--- Start of Data lines ---
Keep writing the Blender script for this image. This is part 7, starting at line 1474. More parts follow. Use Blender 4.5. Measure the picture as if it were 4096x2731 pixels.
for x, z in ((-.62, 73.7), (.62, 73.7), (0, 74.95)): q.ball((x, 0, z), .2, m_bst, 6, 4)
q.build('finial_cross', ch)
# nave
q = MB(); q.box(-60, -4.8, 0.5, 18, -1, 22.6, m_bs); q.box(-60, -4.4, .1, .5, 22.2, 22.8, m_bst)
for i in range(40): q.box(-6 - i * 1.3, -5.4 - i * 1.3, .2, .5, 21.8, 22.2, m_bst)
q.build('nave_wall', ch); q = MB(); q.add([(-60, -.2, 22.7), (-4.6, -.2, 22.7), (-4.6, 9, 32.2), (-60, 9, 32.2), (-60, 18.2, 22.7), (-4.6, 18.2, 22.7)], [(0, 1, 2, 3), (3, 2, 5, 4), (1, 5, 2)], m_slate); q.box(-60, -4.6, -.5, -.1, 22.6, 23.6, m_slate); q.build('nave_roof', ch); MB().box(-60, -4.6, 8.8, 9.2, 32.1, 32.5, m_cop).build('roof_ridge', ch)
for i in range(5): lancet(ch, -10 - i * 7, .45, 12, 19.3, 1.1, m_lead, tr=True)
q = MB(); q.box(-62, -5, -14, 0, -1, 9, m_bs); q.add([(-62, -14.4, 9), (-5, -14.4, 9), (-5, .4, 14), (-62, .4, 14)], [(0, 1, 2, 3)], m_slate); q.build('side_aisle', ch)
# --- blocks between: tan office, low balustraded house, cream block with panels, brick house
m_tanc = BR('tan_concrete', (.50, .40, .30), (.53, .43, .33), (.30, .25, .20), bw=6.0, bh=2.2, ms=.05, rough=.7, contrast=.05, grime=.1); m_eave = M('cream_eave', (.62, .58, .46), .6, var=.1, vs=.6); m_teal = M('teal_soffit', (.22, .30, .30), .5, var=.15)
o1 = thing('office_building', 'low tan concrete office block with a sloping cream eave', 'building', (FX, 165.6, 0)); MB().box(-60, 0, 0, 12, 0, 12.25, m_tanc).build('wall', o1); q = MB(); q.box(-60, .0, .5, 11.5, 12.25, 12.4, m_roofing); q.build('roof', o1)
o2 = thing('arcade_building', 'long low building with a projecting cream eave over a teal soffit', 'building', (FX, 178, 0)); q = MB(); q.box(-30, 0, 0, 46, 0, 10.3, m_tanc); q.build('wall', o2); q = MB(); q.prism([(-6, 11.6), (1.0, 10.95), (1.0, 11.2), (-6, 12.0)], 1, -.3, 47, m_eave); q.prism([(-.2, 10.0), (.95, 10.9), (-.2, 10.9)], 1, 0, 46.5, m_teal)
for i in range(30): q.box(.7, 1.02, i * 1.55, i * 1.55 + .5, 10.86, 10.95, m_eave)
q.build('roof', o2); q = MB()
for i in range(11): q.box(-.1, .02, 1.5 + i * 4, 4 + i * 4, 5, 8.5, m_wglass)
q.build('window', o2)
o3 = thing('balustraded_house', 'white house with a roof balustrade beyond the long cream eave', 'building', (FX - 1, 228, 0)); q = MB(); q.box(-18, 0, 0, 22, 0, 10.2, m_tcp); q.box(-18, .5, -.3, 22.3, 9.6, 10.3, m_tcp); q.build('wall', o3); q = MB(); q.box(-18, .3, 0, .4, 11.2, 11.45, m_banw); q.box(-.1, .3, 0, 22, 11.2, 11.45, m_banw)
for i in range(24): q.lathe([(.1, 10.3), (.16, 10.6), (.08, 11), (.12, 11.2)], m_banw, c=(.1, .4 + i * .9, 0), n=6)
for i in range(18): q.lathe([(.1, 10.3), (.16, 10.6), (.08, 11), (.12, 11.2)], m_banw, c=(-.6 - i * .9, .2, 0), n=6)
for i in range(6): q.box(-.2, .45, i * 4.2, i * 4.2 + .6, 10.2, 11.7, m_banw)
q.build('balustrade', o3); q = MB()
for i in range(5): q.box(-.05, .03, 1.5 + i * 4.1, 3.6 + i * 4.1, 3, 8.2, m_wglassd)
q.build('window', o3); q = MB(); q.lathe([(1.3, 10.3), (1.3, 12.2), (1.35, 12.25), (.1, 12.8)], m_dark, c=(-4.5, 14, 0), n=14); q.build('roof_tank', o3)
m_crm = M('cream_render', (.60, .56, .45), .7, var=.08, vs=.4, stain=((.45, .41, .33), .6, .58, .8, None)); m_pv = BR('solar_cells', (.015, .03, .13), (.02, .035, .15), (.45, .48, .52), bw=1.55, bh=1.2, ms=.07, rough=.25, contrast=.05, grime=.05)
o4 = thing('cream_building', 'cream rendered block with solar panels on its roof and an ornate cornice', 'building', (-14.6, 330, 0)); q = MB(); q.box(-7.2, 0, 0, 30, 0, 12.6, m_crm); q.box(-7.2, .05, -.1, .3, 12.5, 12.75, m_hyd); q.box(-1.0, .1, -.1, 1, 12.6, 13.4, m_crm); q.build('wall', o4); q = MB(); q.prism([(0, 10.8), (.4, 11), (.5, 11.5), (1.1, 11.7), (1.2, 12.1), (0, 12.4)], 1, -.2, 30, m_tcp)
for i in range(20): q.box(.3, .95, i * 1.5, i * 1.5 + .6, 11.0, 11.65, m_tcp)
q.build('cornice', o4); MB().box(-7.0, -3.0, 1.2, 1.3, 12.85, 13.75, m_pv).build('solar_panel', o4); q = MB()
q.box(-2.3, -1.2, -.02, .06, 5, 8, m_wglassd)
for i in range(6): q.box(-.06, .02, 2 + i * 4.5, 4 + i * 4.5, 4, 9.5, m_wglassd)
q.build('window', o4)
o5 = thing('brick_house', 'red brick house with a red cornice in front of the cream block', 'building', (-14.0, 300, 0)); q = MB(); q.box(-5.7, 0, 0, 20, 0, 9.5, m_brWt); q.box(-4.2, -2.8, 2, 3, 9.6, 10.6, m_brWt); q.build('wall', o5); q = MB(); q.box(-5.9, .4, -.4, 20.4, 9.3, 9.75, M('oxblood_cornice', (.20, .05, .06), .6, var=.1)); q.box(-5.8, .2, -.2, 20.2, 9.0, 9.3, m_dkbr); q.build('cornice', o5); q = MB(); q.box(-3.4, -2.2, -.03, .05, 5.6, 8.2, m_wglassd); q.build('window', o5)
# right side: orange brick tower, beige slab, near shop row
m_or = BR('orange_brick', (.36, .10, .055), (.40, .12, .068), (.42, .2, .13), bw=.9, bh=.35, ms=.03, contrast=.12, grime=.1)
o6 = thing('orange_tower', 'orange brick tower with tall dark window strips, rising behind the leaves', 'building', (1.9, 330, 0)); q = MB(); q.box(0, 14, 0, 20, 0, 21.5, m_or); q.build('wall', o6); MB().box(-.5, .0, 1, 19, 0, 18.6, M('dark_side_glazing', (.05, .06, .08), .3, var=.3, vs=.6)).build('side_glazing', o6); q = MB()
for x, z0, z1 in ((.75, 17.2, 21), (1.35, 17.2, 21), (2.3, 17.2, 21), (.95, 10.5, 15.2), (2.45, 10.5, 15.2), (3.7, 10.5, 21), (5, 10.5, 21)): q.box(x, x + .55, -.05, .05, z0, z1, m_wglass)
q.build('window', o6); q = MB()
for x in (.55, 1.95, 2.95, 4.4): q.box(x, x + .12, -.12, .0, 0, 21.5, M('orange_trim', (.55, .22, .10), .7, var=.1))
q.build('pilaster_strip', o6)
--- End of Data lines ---
**What you should do**
Set down all of the data above, word for word.

**Full output**
Keep writing the Blender script for this image. This is part 7, starting at line 1474. More parts follow. Use Blender 4.5. Measure the picture as if it were 4096x2731 pixels.
for x, z in ((-.62, 73.7), (.62, 73.7), (0, 74.95)): q.ball((x, 0, z), .2, m_bst, 6, 4)
q.build('finial_cross', ch)
# nave
q = MB(); q.box(-60, -4.8, 0.5, 18, -1, 22.6, m_bs); q.box(-60, -4.4, .1, .5, 22.2, 22.8, m_bst)
for i in range(40): q.box(-6 - i * 1.3, -5.4 - i * 1.3, .2, .5, 21.8, 22.2, m_bst)
q.build('nave_wall', ch); q = MB(); q.add([(-60, -.2, 22.7), (-4.6, -.2, 22.7), (-4.6, 9, 32.2), (-60, 9, 32.2), (-60, 18.2, 22.7), (-4.6, 18.2, 22.7)], [(0, 1, 2, 3), (3, 2, 5, 4), (1, 5, 2)], m_slate); q.box(-60, -4.6, -.5, -.1, 22.6, 23.6, m_slate); q.build('nave_roof', ch); MB().box(-60, -4.6, 8.8, 9.2, 32.1, 32.5, m_cop).build('roof_ridge', ch)
for i in range(5): lancet(ch, -10 - i * 7, .45, 12, 19.3, 1.1, m_lead, tr=True)
q = MB(); q.box(-62, -5, -14, 0, -1, 9, m_bs); q.add([(-62, -14.4, 9), (-5, -14.4, 9), (-5, .4, 14), (-62, .4, 14)], [(0, 1, 2, 3)], m_slate); q.build('side_aisle', ch)
# --- blocks between: tan office, low balustraded house, cream block with panels, brick house
m_tanc = BR('tan_concrete', (.50, .40, .30), (.53, .43, .33), (.30, .25, .20), bw=6.0, bh=2.2, ms=.05, rough=.7, contrast=.05, grime=.1); m_eave = M('cream_eave', (.62, .58, .46), .6, var=.1, vs=.6); m_teal = M('teal_soffit', (.22, .30, .30), .5, var=.15)
o1 = thing('office_building', 'low tan concrete office block with a sloping cream eave', 'building', (FX, 165.6, 0)); MB().box(-60, 0, 0, 12, 0, 12.25, m_tanc).build('wall', o1); q = MB(); q.box(-60, .0, .5, 11.5, 12.25, 12.4, m_roofing); q.build('roof', o1)
o2 = thing('arcade_building', 'long low building with a projecting cream eave over a teal soffit', 'building', (FX, 178, 0)); q = MB(); q.box(-30, 0, 0, 46, 0, 10.3, m_tanc); q.build('wall', o2); q = MB(); q.prism([(-6, 11.6), (1.0, 10.95), (1.0, 11.2), (-6, 12.0)], 1, -.3, 47, m_eave); q.prism([(-.2, 10.0), (.95, 10.9), (-.2, 10.9)], 1, 0, 46.5, m_teal)
for i in range(30): q.box(.7, 1.02, i * 1.55, i * 1.55 + .5, 10.86, 10.95, m_eave)
q.build('roof', o2); q = MB()
for i in range(11): q.box(-.1, .02, 1.5 + i * 4, 4 + i * 4, 5, 8.5, m_wglass)
q.build('window', o2)
o3 = thing('balustraded_house', 'white house with a roof balustrade beyond the long cream eave', 'building', (FX - 1, 228, 0)); q = MB(); q.box(-18, 0, 0, 22, 0, 10.2, m_tcp); q.box(-18, .5, -.3, 22.3, 9.6, 10.3, m_tcp); q.build('wall', o3); q = MB(); q.box(-18, .3, 0, .4, 11.2, 11.45, m_banw); q.box(-.1, .3, 0, 22, 11.2, 11.45, m_banw)
for i in range(24): q.lathe([(.1, 10.3), (.16, 10.6), (.08, 11), (.12, 11.2)], m_banw, c=(.1, .4 + i * .9, 0), n=6)
for i in range(18): q.lathe([(.1, 10.3), (.16, 10.6), (.08, 11), (.12, 11.2)], m_banw, c=(-.6 - i * .9, .2, 0), n=6)
for i in range(6): q.box(-.2, .45, i * 4.2, i * 4.2 + .6, 10.2, 11.7, m_banw)
q.build('balustrade', o3); q = MB()
for i in range(5): q.box(-.05, .03, 1.5 + i * 4.1, 3.6 + i * 4.1, 3, 8.2, m_wglassd)
q.build('window', o3); q = MB(); q.lathe([(1.3, 10.3), (1.3, 12.2), (1.35, 12.25), (.1, 12.8)], m_dark, c=(-4.5, 14, 0), n=14); q.build('roof_tank', o3)
m_crm = M('cream_render', (.60, .56, .45), .7, var=.08, vs=.4, stain=((.45, .41, .33), .6, .58, .8, None)); m_pv = BR('solar_cells', (.015, .03, .13), (.02, .035, .15), (.45, .48, .52), bw=1.55, bh=1.2, ms=.07, rough=.25, contrast=.05, grime=.05)
o4 = thing('cream_building', 'cream rendered block with solar panels on its roof and an ornate cornice', 'building', (-14.6, 330, 0)); q = MB(); q.box(-7.2, 0, 0, 30, 0, 12.6, m_crm); q.box(-7.2, .05, -.1, .3, 12.5, 12.75, m_hyd); q.box(-1.0, .1, -.1, 1, 12.6, 13.4, m_crm); q.build('wall', o4); q = MB(); q.prism([(0, 10.8), (.4, 11), (.5, 11.5), (1.1, 11.7), (1.2, 12.1), (0, 12.4)], 1, -.2, 30, m_tcp)
for i in range(20): q.box(.3, .95, i * 1.5, i * 1.5 + .6, 11.0, 11.65, m_tcp)
q.build('cornice', o4); MB().box(-7.0, -3.0, 1.2, 1.3, 12.85, 13.75, m_pv).build('solar_panel', o4); q = MB()
q.box(-2.3, -1.2, -.02, .06, 5, 8, m_wglassd)
for i in range(6): q.box(-.06, .02, 2 + i * 4.5, 4 + i * 4.5, 4, 9.5, m_wglassd)
q.build('window', o4)
o5 = thing('brick_house', 'red brick house with a red cornice in front of the cream block', 'building', (-14.0, 300, 0)); q = MB(); q.box(-5.7, 0, 0, 20, 0, 9.5, m_brWt); q.box(-4.2, -2.8, 2, 3, 9.6, 10.6, m_brWt); q.build('wall', o5); q = MB(); q.box(-5.9, .4, -.4, 20.4, 9.3, 9.75, M('oxblood_cornice', (.20, .05, .06), .6, var=.1)); q.box(-5.8, .2, -.2, 20.2, 9.0, 9.3, m_dkbr); q.build('cornice', o5); q = MB(); q.box(-3.4, -2.2, -.03, .05, 5.6, 8.2, m_wglassd); q.build('window', o5)
# right side: orange brick tower, beige slab, near shop row
m_or = BR('orange_brick', (.36, .10, .055), (.40, .12, .068), (.42, .2, .13), bw=.9, bh=.35, ms=.03, contrast=.12, grime=.1)
o6 = thing('orange_tower', 'orange brick tower with tall dark window strips, rising behind the leaves', 'building', (1.9, 330, 0)); q = MB(); q.box(0, 14, 0, 20, 0, 21.5, m_or); q.build('wall', o6); MB().box(-.5, .0, 1, 19, 0, 18.6, M('dark_side_glazing', (.05, .06, .08), .3, var=.3, vs=.6)).build('side_glazing', o6); q = MB()
for x, z0, z1 in ((.75, 17.2, 21), (1.35, 17.2, 21), (2.3, 17.2, 21), (.95, 10.5, 15.2), (2.45, 10.5, 15.2), (3.7, 10.5, 21), (5, 10.5, 21)): q.box(x, x + .55, -.05, .05, z0, z1, m_wglass)
q.build('window', o6); q = MB()
for x in (.55, 1.95, 2.95, 4.4): q.box(x, x + .12, -.12, .0, 0, 21.5, M('orange_trim', (.55, .22, .10), .7, var=.1))
q.build('pilaster_strip', o6)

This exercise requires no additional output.